# What you have to do
Output all of the data below exactly as given.

# Recorded information
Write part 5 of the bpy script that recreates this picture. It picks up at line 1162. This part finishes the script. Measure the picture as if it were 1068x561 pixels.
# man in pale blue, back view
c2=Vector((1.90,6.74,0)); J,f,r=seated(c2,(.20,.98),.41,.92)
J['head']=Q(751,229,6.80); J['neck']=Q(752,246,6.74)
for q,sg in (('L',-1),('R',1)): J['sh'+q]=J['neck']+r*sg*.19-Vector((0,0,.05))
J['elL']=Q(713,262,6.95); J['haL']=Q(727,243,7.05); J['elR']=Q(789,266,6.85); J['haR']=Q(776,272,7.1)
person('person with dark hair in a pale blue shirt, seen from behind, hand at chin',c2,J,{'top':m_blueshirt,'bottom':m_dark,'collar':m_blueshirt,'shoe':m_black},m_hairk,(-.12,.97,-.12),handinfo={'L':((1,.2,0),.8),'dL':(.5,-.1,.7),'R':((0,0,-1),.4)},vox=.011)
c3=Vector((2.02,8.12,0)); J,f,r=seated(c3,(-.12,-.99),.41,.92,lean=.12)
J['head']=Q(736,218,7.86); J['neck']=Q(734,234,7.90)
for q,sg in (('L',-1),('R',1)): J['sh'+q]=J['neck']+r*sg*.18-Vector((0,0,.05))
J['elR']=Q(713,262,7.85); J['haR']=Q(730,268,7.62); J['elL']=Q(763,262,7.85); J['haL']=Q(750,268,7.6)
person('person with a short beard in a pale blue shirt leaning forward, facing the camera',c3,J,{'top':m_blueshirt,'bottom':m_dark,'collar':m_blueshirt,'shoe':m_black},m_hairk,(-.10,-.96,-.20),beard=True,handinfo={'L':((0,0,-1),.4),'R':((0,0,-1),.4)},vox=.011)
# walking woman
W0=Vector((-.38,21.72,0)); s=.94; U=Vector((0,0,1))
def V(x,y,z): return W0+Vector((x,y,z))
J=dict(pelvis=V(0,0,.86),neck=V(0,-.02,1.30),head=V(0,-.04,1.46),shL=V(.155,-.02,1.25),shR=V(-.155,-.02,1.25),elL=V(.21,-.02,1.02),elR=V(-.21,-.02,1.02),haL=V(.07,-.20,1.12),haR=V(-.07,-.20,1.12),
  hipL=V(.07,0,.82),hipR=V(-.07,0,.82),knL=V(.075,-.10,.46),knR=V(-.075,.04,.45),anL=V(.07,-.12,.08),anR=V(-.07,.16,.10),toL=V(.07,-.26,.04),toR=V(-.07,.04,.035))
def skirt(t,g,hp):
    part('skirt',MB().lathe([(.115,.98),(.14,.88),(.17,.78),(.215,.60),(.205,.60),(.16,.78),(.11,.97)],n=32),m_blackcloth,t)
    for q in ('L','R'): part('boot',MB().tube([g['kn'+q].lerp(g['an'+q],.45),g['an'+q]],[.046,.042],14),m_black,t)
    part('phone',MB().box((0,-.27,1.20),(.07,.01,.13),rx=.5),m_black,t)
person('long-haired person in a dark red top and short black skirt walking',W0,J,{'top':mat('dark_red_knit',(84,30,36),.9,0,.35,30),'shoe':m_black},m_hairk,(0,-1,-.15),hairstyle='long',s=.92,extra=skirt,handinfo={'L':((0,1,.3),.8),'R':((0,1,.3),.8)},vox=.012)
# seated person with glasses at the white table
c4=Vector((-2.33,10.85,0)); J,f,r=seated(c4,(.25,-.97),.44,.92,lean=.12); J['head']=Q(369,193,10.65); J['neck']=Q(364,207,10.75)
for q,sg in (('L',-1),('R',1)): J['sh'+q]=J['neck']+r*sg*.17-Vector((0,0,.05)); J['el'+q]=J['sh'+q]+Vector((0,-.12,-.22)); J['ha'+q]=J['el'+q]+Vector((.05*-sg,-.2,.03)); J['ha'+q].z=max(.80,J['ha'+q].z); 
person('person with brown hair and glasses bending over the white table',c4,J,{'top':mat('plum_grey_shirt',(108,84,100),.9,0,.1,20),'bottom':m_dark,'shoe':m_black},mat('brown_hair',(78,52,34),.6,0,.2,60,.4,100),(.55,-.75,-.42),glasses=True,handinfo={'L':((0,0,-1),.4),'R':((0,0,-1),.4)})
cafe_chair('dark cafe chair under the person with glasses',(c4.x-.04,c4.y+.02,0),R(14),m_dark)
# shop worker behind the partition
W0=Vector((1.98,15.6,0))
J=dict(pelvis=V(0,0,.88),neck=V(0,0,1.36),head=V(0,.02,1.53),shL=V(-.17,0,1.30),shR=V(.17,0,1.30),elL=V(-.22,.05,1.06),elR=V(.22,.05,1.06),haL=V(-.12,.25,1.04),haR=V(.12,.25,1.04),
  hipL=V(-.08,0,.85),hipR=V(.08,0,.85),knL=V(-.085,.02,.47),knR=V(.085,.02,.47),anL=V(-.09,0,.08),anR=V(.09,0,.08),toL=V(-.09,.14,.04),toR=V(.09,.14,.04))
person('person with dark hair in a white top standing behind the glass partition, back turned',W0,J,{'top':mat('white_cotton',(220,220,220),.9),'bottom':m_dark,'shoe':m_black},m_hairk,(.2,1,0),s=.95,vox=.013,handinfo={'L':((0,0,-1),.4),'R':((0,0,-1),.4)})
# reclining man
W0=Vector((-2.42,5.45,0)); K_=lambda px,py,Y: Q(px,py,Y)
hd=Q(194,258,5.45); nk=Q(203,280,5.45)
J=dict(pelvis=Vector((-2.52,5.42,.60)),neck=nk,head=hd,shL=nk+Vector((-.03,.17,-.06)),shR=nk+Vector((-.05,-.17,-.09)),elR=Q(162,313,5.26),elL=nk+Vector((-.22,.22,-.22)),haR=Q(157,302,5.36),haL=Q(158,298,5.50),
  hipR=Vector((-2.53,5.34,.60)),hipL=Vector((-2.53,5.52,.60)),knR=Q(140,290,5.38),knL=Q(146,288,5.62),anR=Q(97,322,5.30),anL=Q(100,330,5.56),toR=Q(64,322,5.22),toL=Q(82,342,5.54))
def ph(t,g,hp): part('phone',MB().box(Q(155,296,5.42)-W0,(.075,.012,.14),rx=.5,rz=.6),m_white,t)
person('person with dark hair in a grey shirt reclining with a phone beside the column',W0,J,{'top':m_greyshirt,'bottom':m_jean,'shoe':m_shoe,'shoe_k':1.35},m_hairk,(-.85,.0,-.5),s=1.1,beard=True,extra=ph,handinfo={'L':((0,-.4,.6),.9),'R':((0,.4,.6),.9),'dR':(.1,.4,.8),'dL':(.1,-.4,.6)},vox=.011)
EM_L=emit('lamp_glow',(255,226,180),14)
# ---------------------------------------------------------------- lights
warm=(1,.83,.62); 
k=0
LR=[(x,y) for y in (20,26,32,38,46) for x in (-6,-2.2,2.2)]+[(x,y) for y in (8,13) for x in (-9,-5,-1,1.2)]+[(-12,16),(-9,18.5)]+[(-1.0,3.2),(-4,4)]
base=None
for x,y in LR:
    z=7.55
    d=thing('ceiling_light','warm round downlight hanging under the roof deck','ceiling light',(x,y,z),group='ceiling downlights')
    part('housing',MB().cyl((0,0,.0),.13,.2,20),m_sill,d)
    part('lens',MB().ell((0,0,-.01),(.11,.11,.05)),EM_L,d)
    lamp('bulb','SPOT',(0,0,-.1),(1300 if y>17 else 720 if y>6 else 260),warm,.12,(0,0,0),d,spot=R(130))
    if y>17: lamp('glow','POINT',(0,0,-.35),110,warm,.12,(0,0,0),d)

# Completed exercise
Write part 5 of the bpy script that recreates this picture. It picks up at line 1162. This part finishes the script. Measure the picture as if it were 1068x561 pixels.
# man in pale blue, back view
c2=Vector((1.90,6.74,0)); J,f,r=seated(c2,(.20,.98),.41,.92)
J['head']=Q(751,229,6.80); J['neck']=Q(752,246,6.74)
for q,sg in (('L',-1),('R',1)): J['sh'+q]=J['neck']+r*sg*.19-Vector((0,0,.05))
J['elL']=Q(713,262,6.95); J['haL']=Q(727,243,7.05); J['elR']=Q(789,266,6.85); J['haR']=Q(776,272,7.1)
person('person with dark hair in a pale blue shirt, seen from behind, hand at chin',c2,J,{'top':m_blueshirt,'bottom':m_dark,'collar':m_blueshirt,'shoe':m_black},m_hairk,(-.12,.97,-.12),handinfo={'L':((1,.2,0),.8),'dL':(.5,-.1,.7),'R':((0,0,-1),.4)},vox=.011)
c3=Vector((2.02,8.12,0)); J,f,r=seated(c3,(-.12,-.99),.41,.92,lean=.12)
J['head']=Q(736,218,7.86); J['neck']=Q(734,234,7.90)
for q,sg in (('L',-1),('R',1)): J['sh'+q]=J['neck']+r*sg*.18-Vector((0,0,.05))
J['elR']=Q(713,262,7.85); J['haR']=Q(730,268,7.62); J['elL']=Q(763,262,7.85); J['haL']=Q(750,268,7.6)
person('person with a short beard in a pale blue shirt leaning forward, facing the camera',c3,J,{'top':m_blueshirt,'bottom':m_dark,'collar':m_blueshirt,'shoe':m_black},m_hairk,(-.10,-.96,-.20),beard=True,handinfo={'L':((0,0,-1),.4),'R':((0,0,-1),.4)},vox=.011)
# walking woman
W0=Vector((-.38,21.72,0)); s=.94; U=Vector((0,0,1))
def V(x,y,z): return W0+Vector((x,y,z))
J=dict(pelvis=V(0,0,.86),neck=V(0,-.02,1.30),head=V(0,-.04,1.46),shL=V(.155,-.02,1.25),shR=V(-.155,-.02,1.25),elL=V(.21,-.02,1.02),elR=V(-.21,-.02,1.02),haL=V(.07,-.20,1.12),haR=V(-.07,-.20,1.12),
  hipL=V(.07,0,.82),hipR=V(-.07,0,.82),knL=V(.075,-.10,.46),knR=V(-.075,.04,.45),anL=V(.07,-.12,.08),anR=V(-.07,.16,.10),toL=V(.07,-.26,.04),toR=V(-.07,.04,.035))
def skirt(t,g,hp):
    part('skirt',MB().lathe([(.115,.98),(.14,.88),(.17,.78),(.215,.60),(.205,.60),(.16,.78),(.11,.97)],n=32),m_blackcloth,t)
    for q in ('L','R'): part('boot',MB().tube([g['kn'+q].lerp(g['an'+q],.45),g['an'+q]],[.046,.042],14),m_black,t)
    part('phone',MB().box((0,-.27,1.20),(.07,.01,.13),rx=.5),m_black,t)
person('long-haired person in a dark red top and short black skirt walking',W0,J,{'top':mat('dark_red_knit',(84,30,36),.9,0,.35,30),'shoe':m_black},m_hairk,(0,-1,-.15),hairstyle='long',s=.92,extra=skirt,handinfo={'L':((0,1,.3),.8),'R':((0,1,.3),.8)},vox=.012)
# seated person with glasses at the white table
c4=Vector((-2.33,10.85,0)); J,f,r=seated(c4,(.25,-.97),.44,.92,lean=.12); J['head']=Q(369,193,10.65); J['neck']=Q(364,207,10.75)
for q,sg in (('L',-1),('R',1)): J['sh'+q]=J['neck']+r*sg*.17-Vector((0,0,.05)); J['el'+q]=J['sh'+q]+Vector((0,-.12,-.22)); J['ha'+q]=J['el'+q]+Vector((.05*-sg,-.2,.03)); J['ha'+q].z=max(.80,J['ha'+q].z); 
person('person with brown hair and glasses bending over the white table',c4,J,{'top':mat('plum_grey_shirt',(108,84,100),.9,0,.1,20),'bottom':m_dark,'shoe':m_black},mat('brown_hair',(78,52,34),.6,0,.2,60,.4,100),(.55,-.75,-.42),glasses=True,handinfo={'L':((0,0,-1),.4),'R':((0,0,-1),.4)})
cafe_chair('dark cafe chair under the person with glasses',(c4.x-.04,c4.y+.02,0),R(14),m_dark)
# shop worker behind the partition
W0=Vector((1.98,15.6,0))
J=dict(pelvis=V(0,0,.88),neck=V(0,0,1.36),head=V(0,.02,1.53),shL=V(-.17,0,1.30),shR=V(.17,0,1.30),elL=V(-.22,.05,1.06),elR=V(.22,.05,1.06),haL=V(-.12,.25,1.04),haR=V(.12,.25,1.04),
  hipL=V(-.08,0,.85),hipR=V(.08,0,.85),knL=V(-.085,.02,.47),knR=V(.085,.02,.47),anL=V(-.09,0,.08),anR=V(.09,0,.08),toL=V(-.09,.14,.04),toR=V(.09,.14,.04))
person('person with dark hair in a white top standing behind the glass partition, back turned',W0,J,{'top':mat('white_cotton',(220,220,220),.9),'bottom':m_dark,'shoe':m_black},m_hairk,(.2,1,0),s=.95,vox=.013,handinfo={'L':((0,0,-1),.4),'R':((0,0,-1),.4)})
# reclining man
W0=Vector((-2.42,5.45,0)); K_=lambda px,py,Y: Q(px,py,Y)
hd=Q(194,258,5.45); nk=Q(203,280,5.45)
J=dict(pelvis=Vector((-2.52,5.42,.60)),neck=nk,head=hd,shL=nk+Vector((-.03,.17,-.06)),shR=nk+Vector((-.05,-.17,-.09)),elR=Q(162,313,5.26),elL=nk+Vector((-.22,.22,-.22)),haR=Q(157,302,5.36),haL=Q(158,298,5.50),
  hipR=Vector((-2.53,5.34,.60)),hipL=Vector((-2.53,5.52,.60)),knR=Q(140,290,5.38),knL=Q(146,288,5.62),anR=Q(97,322,5.30),anL=Q(100,330,5.56),toR=Q(64,322,5.22),toL=Q(82,342,5.54))
def ph(t,g,hp): part('phone',MB().box(Q(155,296,5.42)-W0,(.075,.012,.14),rx=.5,rz=.6),m_white,t)
person('person with dark hair in a grey shirt reclining with a phone beside the column',W0,J,{'top':m_greyshirt,'bottom':m_jean,'shoe':m_shoe,'shoe_k':1.35},m_hairk,(-.85,.0,-.5),s=1.1,beard=True,extra=ph,handinfo={'L':((0,-.4,.6),.9),'R':((0,.4,.6),.9),'dR':(.1,.4,.8),'dL':(.1,-.4,.6)},vox=.011)
EM_L=emit('lamp_glow',(255,226,180),14)
# ---------------------------------------------------------------- lights
warm=(1,.83,.62); 
k=0
LR=[(x,y) for y in (20,26,32,38,46) for x in (-6,-2.2,2.2)]+[(x,y) for y in (8,13) for x in (-9,-5,-1,1.2)]+[(-12,16),(-9,18.5)]+[(-1.0,3.2),(-4,4)]
base=None
for x,y in LR:
    z=7.55
    d=thing('ceiling_light','warm round downlight hanging under the roof deck','ceiling light',(x,y,z),group='ceiling downlights')
    part('housing',MB().cyl((0,0,.0),.13,.2,20),m_sill,d)
    part('lens',MB().ell((0,0,-.01),(.11,.11,.05)),EM_L,d)
    lamp('bulb','SPOT',(0,0,-.1),(1300 if y>17 else 720 if y>6 else 260),warm,.12,(0,0,0),d,spot=R(130))
    if y>17: lamp('glow','POINT',(0,0,-.35),110,warm,.12,(0,0,0),d)